© JUNGE FREIHEIT Verlag GmbH & Co.  www.jungefreiheit.de    48/00 24. November 2000

 
CD: Pop
Zeitreise
Holger Stürenburg

Jedes Jahr vor Weihnachten finden sich die meist besonders intensiv beworbenen "Greatest Hits"- oder "Best of"-CDs im Laden – mit der Hoffnung, ein längst vergessener Künstler könne nochmals von früherem Ruhm zehren.
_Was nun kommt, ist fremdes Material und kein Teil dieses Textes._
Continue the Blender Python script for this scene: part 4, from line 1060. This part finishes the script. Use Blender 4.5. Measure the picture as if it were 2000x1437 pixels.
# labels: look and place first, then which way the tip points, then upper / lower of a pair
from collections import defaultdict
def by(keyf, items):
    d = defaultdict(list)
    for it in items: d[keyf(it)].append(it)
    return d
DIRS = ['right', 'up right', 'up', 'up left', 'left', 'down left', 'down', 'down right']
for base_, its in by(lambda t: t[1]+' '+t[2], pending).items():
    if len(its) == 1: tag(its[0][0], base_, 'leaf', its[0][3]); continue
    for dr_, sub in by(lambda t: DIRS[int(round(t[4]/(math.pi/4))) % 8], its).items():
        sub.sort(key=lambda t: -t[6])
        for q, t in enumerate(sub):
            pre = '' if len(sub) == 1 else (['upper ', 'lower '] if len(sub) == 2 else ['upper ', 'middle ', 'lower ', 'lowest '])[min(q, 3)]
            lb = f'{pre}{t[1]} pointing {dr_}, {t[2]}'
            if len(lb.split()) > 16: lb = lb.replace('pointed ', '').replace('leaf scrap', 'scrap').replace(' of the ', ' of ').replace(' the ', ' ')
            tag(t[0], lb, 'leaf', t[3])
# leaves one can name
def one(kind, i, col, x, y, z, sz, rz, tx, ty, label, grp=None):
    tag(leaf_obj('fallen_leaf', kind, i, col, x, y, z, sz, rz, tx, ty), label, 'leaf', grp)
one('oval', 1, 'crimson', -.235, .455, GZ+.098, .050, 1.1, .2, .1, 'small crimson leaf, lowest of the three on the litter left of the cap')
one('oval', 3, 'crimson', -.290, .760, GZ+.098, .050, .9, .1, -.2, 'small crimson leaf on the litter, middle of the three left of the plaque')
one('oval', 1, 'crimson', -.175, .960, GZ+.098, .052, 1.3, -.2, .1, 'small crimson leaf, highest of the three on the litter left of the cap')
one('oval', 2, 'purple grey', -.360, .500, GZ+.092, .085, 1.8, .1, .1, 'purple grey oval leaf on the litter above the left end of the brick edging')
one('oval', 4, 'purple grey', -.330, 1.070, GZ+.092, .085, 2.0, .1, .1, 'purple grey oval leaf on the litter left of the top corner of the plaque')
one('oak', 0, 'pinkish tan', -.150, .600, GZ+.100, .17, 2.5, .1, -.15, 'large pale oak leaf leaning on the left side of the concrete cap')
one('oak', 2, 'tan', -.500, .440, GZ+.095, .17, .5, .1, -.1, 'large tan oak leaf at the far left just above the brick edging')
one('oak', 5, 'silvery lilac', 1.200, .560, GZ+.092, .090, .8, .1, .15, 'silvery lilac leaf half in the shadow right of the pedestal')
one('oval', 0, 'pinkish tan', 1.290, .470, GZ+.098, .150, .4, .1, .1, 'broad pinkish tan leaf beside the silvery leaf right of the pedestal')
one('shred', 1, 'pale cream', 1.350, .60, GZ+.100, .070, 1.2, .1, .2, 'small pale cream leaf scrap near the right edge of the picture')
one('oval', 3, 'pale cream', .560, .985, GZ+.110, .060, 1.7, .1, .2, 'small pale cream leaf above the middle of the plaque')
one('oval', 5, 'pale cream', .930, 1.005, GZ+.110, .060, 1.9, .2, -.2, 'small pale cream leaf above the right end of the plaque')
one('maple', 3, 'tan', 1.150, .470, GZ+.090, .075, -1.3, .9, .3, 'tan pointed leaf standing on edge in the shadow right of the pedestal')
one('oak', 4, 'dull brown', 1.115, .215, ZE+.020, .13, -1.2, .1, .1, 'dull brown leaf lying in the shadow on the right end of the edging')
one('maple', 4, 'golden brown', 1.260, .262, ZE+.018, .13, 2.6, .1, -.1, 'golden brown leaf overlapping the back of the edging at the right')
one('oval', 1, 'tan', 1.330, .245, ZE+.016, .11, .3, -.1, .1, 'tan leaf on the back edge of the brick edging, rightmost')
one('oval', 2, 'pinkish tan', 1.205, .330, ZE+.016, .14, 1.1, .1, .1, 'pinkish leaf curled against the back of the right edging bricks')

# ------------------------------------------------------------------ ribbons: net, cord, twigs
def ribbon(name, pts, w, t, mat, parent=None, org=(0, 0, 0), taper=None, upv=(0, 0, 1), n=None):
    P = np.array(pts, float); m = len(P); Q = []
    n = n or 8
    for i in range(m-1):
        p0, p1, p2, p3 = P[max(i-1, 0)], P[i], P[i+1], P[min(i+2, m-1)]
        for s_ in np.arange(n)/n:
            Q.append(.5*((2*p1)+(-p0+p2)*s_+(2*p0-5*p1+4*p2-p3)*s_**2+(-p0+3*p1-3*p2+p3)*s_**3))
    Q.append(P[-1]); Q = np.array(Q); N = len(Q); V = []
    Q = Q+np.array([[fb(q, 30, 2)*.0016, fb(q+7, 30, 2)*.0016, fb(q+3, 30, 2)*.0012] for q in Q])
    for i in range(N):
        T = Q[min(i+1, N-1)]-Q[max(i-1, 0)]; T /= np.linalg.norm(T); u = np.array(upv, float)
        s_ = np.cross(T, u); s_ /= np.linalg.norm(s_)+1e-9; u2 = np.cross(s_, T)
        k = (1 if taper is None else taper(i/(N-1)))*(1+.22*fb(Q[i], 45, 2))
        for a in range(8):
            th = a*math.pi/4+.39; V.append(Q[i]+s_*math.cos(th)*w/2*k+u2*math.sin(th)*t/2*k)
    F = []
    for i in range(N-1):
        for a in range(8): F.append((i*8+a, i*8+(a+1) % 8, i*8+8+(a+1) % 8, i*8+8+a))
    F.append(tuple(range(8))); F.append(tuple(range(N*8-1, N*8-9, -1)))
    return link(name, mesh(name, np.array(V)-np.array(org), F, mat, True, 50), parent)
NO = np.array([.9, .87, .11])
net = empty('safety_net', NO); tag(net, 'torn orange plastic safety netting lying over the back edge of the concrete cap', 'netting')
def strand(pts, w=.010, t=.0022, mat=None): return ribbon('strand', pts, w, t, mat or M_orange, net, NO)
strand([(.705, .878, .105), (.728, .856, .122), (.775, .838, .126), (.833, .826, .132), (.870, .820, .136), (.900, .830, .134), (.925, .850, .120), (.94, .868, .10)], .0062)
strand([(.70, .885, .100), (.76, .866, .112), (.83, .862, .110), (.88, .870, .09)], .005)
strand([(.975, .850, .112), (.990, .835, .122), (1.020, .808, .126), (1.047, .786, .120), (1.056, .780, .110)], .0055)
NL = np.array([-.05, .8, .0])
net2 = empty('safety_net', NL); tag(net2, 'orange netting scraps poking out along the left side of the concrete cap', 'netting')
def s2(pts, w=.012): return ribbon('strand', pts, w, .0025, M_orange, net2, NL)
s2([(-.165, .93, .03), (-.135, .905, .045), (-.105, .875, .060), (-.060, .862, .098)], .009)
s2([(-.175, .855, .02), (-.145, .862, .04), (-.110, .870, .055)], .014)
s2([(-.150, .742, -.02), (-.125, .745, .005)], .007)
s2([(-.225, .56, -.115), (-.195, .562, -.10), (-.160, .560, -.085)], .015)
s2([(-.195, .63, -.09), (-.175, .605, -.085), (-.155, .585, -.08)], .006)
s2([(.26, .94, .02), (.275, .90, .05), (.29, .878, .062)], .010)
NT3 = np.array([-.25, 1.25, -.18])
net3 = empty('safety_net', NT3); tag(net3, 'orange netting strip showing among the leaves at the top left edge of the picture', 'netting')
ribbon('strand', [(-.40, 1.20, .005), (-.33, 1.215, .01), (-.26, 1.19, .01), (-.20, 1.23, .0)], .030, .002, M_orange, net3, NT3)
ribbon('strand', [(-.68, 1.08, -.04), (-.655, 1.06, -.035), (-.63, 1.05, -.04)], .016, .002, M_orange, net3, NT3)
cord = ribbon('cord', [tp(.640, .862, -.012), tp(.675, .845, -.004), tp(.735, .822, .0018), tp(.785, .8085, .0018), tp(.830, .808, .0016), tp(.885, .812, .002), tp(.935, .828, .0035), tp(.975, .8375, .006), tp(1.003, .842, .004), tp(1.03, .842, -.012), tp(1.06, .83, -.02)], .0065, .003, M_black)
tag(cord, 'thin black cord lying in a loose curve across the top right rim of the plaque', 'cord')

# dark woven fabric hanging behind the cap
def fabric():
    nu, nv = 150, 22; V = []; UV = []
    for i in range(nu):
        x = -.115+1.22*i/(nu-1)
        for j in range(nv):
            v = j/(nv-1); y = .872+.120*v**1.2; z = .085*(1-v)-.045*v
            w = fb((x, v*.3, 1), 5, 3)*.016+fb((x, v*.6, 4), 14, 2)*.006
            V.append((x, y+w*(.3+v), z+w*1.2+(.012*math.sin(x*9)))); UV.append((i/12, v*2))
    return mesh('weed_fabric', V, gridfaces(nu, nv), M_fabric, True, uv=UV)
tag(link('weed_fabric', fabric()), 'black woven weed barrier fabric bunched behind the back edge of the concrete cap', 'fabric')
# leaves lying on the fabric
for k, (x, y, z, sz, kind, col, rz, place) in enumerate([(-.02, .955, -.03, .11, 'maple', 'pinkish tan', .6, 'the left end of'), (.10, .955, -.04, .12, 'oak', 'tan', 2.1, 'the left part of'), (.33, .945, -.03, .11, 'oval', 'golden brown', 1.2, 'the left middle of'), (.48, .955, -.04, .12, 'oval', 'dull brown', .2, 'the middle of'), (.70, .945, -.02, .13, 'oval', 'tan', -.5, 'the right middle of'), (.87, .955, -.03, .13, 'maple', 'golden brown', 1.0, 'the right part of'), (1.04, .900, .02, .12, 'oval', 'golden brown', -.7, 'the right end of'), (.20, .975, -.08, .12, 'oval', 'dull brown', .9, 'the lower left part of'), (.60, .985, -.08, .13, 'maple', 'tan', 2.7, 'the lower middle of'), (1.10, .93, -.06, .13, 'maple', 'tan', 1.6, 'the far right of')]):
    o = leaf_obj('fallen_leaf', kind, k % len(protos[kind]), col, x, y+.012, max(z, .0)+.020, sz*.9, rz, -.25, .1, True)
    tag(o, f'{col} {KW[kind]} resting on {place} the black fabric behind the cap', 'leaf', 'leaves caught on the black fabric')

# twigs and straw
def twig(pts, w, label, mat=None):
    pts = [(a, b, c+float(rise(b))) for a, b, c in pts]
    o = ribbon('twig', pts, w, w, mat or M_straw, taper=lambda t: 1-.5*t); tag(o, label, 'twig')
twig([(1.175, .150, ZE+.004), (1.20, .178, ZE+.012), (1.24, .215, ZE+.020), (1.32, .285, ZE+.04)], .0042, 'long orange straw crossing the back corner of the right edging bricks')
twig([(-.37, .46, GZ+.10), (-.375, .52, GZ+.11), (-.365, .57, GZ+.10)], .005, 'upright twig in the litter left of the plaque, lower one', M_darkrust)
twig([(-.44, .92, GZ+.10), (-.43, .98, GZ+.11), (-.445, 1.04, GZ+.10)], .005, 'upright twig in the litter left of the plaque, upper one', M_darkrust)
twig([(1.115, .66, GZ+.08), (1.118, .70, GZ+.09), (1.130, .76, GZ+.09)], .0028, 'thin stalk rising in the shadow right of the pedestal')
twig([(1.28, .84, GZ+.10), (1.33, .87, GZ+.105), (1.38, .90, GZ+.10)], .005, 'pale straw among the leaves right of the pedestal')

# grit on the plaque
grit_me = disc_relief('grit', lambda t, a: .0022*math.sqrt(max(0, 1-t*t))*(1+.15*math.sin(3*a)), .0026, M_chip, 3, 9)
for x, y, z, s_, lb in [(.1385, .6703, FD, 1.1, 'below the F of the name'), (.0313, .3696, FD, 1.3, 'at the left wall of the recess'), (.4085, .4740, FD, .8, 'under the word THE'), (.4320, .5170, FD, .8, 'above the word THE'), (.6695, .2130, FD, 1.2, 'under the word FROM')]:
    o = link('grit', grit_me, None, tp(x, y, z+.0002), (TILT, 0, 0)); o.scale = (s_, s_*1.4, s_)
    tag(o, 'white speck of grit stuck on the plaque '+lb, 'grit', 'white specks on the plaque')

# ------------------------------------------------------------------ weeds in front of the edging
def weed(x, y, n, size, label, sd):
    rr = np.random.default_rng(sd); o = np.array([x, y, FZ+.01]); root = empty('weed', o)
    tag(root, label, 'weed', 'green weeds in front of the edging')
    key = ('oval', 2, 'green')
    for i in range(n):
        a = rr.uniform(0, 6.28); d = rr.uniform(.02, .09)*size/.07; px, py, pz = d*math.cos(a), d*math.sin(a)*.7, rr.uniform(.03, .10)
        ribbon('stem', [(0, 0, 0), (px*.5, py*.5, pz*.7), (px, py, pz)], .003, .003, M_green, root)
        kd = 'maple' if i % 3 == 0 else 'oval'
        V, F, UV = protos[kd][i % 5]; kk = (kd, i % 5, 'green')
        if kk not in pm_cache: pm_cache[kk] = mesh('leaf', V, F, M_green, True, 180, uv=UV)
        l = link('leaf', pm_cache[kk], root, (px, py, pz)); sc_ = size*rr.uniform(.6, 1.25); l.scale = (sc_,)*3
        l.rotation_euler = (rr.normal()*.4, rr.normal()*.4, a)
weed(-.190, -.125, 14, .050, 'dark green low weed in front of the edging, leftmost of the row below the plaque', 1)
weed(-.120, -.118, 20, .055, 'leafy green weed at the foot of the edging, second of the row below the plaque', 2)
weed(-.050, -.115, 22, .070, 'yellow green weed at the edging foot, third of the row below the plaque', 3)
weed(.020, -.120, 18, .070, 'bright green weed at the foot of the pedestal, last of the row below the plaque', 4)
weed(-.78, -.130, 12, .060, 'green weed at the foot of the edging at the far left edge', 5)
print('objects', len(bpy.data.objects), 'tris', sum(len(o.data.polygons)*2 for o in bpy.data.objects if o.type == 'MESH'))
Und damit sich der Kauf der CD auch für den beinharten Fan lohnt, der bereits alle Alben einer Band sein eigen nennt, existieren häufig "Bonus Tracks", die angeblich "brandneu" sind, jedoch zumeist entweder von den Aufnahmen zur letzten Studio-CD stammen, bei einem Konzert mitgeschnitten oder einfach nur neu abgemischt wurden. Dennoch sind solche Best-of-CDs eine runde Sache: Man hat endlich die wichtigsten Hits einer Band komprimiert auf einem Album zu Hause.

Eine der interessantesten "Greatest Hits"-Koppelungen diesen Jahres stammt von den Pretenders und ist soeben bei WEA/Warner Music erschienen. Die Pretenders bildeten sich 1977/78 um die etwas spröde wirkende Frontfrau, Gitarristin und Songschreiberin Chrissie Hynde und wurden zunächst zur damals mächtig blühenden New Wave-Szene gezählt. Bereits ihre erste Single "Brass in Pocket" wurde ein Hit und belegte in der Bandheimat Großbritannien den ersten Platz. 1980 folgte der legendäre Kinks-Song "Stop you Sobbing" und ein paar Jahre später "I go to sleep", das Ray Davies extra für seine Angebetete komponiert hatte. Klangen die ersten Pretenders-Hits noch sehr rauh, punk-orientiert und rockig, so kam die Band um Chrissie Hynde spätestens 1983 im gehobenen Popgeschäft an. Ihr Album "Learning to Crawl" wurde weltweit ein großer Erfolg und bereitete der Band auch hierzulande den Weg. Die vier besten Songs des 83er-Albums finden sich folglich auch auf "Greatest Hits": Das rockige "Middle of the Road", das einst von Jimi Hendrix gespielte "Thin Line between Love and Hate", das romantische Weihnachtslied "2000 Miles" und das unerreichte "Back on the Chain Gang". Mit diesen Liedern schufen die Pretenders Rockhymnen für die Ewigkeit.

1986 setzte sich der Erfolg der Band fort. Die Popsingle "Don’t get me wrong" gilt als der Durchbruch in Deutschland, und "Hymn to her" ist ein Liebeslied, das in 14 Jahren nichts an Charme und Romantik eingebüßt hat. Danach herrschte Ruhe an der Pretenders-Front. Musikalische Aktivitäten traten zugunsten umweltpolitischer zurück; Chrissie Hydne avancierte zur radikalen Vegetarierin und Tierschützerin, posierte halbnackt gegen das Tragen von Naturpelzmänteln. Erst 1990 gab es mit "Packed" eine neue CD, die teilweise die gewohnten Gitarrenrock-Pfade beschritt, andererseits auch balladesker und erwachsener daherkam, trotz allem aber nicht an frühere Erfolge anknüpfen konnte. "Greatest Hits" umgeht daher "Packed" und setzt die Hitkollektion fort mit Songs aus den Alben "The Last of the Independents" (1994) und "Viva el Amor" (1999). Chrissie Hynde – die Pretenders sind längst zur Begleitband der charismatischen Frontfrau degradiert – coverte Bob Dylan ("Forever Young") und schuf mit "I’ll stand by you" einen Ohrwurm in den an Classic Rock armen mittleren Neunziger. Ebenfalls auf der CD sind "I got you Babe" und "Breakfast in Bed", zwei Kooperationen mit der britischen Reggaeband UB 40 aus den Achtzigern, und der Song "State of Independence", bei dem Chrissie Hynde von den Moodswings begleitet wurde; alle drei Songs fanden sich bislang nicht auf regulären Pretenders-Alben.

Die "Greatest Hits" der Pretenders sind eine gelungene Zeitreise von wavelastigen, trotzigen Punkanfängen über rockige Gitarrenhymnen bis zu Popballaden und tanzbaren Sampling-Einspielungen. Ob Frau Hynde und ihren Mitmusikern noch einmal so etwas einfällt wie zu besten Zeiten der Band 1983/84 mit "Back on the Chain Gang" oder "Middle of the Road", steht freilich in den Sternen.